While oil prices have been hovering in the $70/bbl range, most Permian wells also produce associated gas.
“That is especially difficult now because natural gas prices are near zero when you factor in compression and transportation costs,” he adds. “WAHA hub prices are about 50% of NYMEX right now.”
Although Edwards lives in Odessa, Tx., in the heart of the Permian Basin, Latigo’s operations are in the Texas Panhandle. But he says conditions are the same for both areas.
“This has caused some small independents such as myself to pause,” he states. “We have drilled 14 wells over the past year, but we have laid one rig down to see if drilling and service costs come down.”

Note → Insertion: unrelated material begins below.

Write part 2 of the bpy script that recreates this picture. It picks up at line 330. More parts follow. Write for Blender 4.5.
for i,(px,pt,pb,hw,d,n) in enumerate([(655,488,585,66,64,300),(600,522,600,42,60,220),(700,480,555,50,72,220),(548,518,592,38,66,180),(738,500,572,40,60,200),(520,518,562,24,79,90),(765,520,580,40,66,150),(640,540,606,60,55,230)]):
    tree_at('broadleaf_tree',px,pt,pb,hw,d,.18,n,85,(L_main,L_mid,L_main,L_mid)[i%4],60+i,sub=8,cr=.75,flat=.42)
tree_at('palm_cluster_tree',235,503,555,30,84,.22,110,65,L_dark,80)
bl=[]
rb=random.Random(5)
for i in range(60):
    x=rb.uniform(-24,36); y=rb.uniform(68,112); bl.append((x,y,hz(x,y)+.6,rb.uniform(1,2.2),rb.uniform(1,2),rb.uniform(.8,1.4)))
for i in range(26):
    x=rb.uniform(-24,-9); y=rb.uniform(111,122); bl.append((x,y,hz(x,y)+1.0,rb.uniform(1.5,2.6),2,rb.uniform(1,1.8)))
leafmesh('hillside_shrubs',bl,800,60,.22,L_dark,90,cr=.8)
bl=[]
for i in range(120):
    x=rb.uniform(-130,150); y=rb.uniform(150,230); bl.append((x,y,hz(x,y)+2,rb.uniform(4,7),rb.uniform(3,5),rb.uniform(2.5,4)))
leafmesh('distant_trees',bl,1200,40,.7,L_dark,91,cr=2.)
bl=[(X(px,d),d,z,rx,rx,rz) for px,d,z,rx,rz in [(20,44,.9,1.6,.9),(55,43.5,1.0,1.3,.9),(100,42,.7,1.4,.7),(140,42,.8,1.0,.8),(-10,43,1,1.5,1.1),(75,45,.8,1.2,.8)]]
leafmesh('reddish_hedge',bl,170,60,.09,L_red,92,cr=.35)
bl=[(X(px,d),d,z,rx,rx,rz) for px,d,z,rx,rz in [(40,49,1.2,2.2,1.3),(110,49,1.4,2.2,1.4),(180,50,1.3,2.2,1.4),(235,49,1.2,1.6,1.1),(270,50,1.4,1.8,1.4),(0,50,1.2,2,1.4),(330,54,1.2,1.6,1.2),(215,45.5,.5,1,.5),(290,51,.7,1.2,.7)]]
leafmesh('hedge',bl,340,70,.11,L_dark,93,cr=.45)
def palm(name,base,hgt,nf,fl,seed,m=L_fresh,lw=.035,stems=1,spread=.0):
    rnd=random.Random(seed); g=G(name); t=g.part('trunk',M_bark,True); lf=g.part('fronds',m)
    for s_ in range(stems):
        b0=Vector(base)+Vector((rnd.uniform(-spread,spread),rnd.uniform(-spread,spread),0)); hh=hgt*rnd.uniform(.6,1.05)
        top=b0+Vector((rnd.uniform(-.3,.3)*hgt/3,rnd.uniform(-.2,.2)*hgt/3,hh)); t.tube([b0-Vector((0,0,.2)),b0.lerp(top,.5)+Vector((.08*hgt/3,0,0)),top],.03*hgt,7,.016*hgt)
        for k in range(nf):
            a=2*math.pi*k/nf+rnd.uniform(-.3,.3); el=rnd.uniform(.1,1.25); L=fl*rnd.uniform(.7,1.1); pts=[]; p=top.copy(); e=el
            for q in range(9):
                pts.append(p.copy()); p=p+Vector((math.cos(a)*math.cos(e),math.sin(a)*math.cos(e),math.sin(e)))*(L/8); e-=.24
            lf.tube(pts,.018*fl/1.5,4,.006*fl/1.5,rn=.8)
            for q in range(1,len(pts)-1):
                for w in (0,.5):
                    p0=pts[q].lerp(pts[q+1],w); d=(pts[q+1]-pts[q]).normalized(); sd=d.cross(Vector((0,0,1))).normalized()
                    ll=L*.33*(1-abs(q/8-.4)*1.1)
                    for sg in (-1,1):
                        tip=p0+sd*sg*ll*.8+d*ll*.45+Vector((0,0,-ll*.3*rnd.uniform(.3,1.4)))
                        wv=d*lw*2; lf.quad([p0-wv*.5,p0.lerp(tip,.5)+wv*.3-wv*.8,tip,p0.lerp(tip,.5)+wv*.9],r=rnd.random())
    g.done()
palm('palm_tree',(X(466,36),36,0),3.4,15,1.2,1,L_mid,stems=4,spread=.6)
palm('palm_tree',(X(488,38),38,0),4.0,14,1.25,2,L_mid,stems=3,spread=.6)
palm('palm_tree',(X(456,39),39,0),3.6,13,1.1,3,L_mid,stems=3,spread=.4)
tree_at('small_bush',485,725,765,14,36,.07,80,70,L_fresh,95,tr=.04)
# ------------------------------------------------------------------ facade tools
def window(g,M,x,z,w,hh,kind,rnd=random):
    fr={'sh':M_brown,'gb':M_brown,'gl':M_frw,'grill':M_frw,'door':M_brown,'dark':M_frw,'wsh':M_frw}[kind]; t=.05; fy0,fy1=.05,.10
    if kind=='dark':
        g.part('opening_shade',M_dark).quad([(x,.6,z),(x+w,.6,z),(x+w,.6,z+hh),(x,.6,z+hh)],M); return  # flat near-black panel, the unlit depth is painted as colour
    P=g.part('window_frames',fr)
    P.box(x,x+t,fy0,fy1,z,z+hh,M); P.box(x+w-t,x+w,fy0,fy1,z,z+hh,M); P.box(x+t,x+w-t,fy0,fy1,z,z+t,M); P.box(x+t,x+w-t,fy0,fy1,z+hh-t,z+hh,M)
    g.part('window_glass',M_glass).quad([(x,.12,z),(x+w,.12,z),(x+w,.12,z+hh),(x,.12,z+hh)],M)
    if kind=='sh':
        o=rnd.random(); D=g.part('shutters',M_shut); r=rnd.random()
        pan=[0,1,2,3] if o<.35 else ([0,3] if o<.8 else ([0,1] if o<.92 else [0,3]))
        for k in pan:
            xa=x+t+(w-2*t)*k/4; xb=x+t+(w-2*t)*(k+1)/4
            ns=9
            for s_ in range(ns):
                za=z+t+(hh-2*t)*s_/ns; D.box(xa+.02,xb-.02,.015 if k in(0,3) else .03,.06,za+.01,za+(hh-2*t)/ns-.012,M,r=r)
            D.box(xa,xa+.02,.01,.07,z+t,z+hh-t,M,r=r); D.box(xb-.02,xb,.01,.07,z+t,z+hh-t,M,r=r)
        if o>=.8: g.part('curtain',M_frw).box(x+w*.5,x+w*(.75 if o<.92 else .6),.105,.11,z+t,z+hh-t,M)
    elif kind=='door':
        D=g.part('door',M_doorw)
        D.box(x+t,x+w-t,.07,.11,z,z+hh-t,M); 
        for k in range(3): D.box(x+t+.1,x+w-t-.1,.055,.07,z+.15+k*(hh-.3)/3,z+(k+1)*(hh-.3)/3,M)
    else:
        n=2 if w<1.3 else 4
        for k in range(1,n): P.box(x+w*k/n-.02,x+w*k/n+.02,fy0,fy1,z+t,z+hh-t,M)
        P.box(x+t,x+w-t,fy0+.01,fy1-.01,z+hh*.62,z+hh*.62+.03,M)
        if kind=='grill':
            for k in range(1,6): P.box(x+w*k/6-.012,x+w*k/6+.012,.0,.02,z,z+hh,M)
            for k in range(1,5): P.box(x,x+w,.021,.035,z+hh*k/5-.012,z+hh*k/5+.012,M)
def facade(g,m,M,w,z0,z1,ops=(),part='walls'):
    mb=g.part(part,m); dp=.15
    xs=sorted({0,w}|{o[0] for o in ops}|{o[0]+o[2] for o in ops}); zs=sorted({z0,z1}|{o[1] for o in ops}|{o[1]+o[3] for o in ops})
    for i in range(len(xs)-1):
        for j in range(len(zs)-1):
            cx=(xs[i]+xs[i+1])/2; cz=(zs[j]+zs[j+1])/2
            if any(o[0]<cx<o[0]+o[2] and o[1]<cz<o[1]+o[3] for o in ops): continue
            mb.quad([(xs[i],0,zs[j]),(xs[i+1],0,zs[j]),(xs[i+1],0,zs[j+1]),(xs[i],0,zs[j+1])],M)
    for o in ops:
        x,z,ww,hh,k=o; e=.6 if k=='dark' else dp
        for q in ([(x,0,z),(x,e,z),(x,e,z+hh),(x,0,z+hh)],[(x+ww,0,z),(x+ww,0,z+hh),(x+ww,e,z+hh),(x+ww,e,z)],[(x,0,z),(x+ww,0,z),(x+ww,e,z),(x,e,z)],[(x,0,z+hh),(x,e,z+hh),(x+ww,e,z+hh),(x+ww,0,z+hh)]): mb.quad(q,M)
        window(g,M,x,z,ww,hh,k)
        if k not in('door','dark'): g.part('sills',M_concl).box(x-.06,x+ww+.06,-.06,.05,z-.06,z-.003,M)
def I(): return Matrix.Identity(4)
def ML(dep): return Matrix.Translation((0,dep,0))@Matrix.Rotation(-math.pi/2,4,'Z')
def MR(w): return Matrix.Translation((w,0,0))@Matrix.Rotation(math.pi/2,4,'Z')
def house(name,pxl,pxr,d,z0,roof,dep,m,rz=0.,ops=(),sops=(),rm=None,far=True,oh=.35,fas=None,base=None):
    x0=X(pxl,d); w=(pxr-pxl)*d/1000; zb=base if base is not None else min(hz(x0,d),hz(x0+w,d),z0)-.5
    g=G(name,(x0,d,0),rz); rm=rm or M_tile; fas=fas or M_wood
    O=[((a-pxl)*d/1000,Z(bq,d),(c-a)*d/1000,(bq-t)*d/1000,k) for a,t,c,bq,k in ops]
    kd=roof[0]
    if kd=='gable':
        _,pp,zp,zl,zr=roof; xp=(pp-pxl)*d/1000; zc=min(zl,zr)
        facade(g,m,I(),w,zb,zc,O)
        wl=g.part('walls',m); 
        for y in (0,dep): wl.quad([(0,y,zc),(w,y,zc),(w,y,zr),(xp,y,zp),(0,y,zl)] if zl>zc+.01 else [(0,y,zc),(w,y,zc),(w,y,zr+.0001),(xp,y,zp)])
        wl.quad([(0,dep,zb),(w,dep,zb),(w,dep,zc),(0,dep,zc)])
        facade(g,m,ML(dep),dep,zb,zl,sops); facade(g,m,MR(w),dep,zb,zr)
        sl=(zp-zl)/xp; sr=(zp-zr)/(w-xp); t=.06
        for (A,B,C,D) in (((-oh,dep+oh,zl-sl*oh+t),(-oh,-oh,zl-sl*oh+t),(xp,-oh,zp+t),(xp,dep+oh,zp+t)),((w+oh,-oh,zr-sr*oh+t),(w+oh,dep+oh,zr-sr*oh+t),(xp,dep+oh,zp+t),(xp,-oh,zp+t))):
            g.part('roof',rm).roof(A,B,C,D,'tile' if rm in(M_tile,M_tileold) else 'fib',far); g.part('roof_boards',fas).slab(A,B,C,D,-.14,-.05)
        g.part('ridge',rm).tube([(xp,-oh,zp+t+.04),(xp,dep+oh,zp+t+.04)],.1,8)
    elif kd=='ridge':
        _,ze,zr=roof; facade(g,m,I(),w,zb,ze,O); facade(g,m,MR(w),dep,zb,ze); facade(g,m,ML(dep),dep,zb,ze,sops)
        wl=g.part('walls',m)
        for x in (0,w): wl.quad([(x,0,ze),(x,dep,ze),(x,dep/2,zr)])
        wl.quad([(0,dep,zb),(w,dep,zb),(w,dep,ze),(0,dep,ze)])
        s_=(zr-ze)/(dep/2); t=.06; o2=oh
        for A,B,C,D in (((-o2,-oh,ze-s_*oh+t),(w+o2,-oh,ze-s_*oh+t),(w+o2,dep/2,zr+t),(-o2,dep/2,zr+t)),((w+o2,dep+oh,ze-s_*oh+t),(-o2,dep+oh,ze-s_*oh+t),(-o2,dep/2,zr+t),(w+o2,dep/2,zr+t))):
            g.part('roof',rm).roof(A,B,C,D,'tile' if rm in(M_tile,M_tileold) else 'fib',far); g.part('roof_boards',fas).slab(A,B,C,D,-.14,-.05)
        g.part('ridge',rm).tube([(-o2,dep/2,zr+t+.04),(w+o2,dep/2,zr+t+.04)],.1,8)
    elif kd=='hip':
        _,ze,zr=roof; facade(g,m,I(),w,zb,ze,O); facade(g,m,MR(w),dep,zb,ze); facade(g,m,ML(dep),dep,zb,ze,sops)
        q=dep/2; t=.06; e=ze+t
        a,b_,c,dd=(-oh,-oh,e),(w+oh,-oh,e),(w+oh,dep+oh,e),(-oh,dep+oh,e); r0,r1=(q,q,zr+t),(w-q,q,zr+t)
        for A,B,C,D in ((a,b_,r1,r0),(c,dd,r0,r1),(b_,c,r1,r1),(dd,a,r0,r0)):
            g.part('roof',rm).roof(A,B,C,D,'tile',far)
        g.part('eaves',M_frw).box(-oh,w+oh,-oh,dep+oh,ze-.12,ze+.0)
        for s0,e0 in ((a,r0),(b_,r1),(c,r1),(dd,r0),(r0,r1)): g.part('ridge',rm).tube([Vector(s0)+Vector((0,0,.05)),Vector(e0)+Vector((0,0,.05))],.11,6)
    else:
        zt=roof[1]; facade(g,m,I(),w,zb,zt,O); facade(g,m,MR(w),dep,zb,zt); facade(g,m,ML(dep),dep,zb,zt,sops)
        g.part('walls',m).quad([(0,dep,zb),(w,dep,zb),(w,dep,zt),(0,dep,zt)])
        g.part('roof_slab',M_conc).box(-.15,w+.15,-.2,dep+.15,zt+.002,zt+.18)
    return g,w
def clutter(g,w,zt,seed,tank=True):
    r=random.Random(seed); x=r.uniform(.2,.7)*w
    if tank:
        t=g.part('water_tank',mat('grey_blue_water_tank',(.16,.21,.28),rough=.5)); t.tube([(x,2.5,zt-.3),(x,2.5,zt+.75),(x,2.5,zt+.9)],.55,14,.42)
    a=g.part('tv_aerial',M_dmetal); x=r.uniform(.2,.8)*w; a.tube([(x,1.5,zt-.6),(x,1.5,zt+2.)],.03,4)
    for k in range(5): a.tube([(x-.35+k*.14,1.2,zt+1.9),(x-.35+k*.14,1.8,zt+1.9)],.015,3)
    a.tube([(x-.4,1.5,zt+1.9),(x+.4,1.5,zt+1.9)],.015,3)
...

Edwards, a past president of the Permian Basin Petroleum Association, notes that the number of oil and gas rigs operating in the fourth week of May had dropped by 15 to 696 nationwide, the lowest total since April 2022. With more than half of those rigs operating in the Permian, he contends that will mean Permian production may plateau with another 200,000-300,000 bbl in the future.
“With rigs coming off the market now for five consecutive weeks, I think we will see less hectic activity levels and an impact on oil production,” he adds.
They are plenty of other questions on the horizon, too, such as a predicted recession, what the government plans to do about replenishing the Strategic Petroleum Reserve, the situation in Ukraine, and China’s comeback in manufacturing, to name only a few.
“The bigger independents will stay the course,” Edwards predicts. “They don’t necessarily react to higher or lower oil prices. They have a different model than everyone else. The question is what do the smaller independents do? Do they continue or will they pause? That is especially true in the Permian, which is so investment intensive.”